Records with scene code
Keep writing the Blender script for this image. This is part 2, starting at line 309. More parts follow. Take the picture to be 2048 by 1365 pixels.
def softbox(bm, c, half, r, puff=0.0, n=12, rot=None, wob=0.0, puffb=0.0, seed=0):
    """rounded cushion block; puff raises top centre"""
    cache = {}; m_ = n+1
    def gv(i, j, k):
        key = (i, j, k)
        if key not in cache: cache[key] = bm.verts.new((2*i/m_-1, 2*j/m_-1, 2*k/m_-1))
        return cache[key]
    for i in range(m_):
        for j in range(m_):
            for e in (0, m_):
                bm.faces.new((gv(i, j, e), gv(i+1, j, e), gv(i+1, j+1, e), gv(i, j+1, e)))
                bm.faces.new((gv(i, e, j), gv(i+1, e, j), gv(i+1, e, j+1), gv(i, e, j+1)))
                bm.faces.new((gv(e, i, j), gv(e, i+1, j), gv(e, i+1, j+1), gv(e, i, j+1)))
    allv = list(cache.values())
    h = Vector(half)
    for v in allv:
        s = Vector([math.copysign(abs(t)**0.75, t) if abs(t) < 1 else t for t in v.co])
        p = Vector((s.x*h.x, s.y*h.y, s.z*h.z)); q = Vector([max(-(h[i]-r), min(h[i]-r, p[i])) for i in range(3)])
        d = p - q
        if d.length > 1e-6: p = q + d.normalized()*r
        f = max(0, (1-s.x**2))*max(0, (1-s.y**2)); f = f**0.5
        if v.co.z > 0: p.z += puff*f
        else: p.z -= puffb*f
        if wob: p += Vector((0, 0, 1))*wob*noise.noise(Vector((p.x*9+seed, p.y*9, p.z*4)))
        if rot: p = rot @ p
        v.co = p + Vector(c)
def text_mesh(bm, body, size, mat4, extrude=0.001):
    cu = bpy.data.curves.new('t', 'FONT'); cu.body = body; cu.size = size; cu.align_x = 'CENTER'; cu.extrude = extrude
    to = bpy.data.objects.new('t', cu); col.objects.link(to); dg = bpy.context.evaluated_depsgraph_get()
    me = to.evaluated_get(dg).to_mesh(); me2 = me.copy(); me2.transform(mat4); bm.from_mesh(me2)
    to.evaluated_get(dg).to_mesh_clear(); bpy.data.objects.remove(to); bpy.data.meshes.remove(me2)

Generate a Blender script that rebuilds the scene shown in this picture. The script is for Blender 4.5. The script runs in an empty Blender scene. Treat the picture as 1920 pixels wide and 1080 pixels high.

### Given task
Write out the entries in full, exactly as given.

### Correct result
Keep writing the Blender script for this image. This is part 2, starting at line 309. More parts follow. Take the picture to be 2048 by 1365 pixels.
def softbox(bm, c, half, r, puff=0.0, n=12, rot=None, wob=0.0, puffb=0.0, seed=0):
    """rounded cushion block; puff raises top centre"""
    cache = {}; m_ = n+1
    def gv(i, j, k):
        key = (i, j, k)
        if key not in cache: cache[key] = bm.verts.new((2*i/m_-1, 2*j/m_-1, 2*k/m_-1))
        return cache[key]
    for i in range(m_):
        for j in range(m_):
            for e in (0, m_):
                bm.faces.new((gv(i, j, e), gv(i+1, j, e), gv(i+1, j+1, e), gv(i, j+1, e)))
                bm.faces.new((gv(i, e, j), gv(i+1, e, j), gv(i+1, e, j+1), gv(i, e, j+1)))
                bm.faces.new((gv(e, i, j), gv(e, i+1, j), gv(e, i+1, j+1), gv(e, i, j+1)))
    allv = list(cache.values())
    h = Vector(half)
    for v in allv:
        s = Vector([math.copysign(abs(t)**0.75, t) if abs(t) < 1 else t for t in v.co])
        p = Vector((s.x*h.x, s.y*h.y, s.z*h.z)); q = Vector([max(-(h[i]-r), min(h[i]-r, p[i])) for i in range(3)])
        d = p - q
        if d.length > 1e-6: p = q + d.normalized()*r
        f = max(0, (1-s.x**2))*max(0, (1-s.y**2)); f = f**0.5
        if v.co.z > 0: p.z += puff*f
        else: p.z -= puffb*f
        if wob: p += Vector((0, 0, 1))*wob*noise.noise(Vector((p.x*9+seed, p.y*9, p.z*4)))
        if rot: p = rot @ p
        v.co = p + Vector(c)
def text_mesh(bm, body, size, mat4, extrude=0.001):
    cu = bpy.data.curves.new('t', 'FONT'); cu.body = body; cu.size = size; cu.align_x = 'CENTER'; cu.extrude = extrude
    to = bpy.data.objects.new('t', cu); col.objects.link(to); dg = bpy.context.evaluated_depsgraph_get()
    me = to.evaluated_get(dg).to_mesh(); me2 = me.copy(); me2.transform(mat4); bm.from_mesh(me2)
    to.evaluated_get(dg).to_mesh_clear(); bpy.data.objects.remove(to); bpy.data.meshes.remove(me2)

Generate a Blender script that rebuilds the scene shown in this picture. The script is for Blender 4.5. The script runs in an empty Blender scene. Treat the picture as 1920 pixels wide and 1080 pixels high.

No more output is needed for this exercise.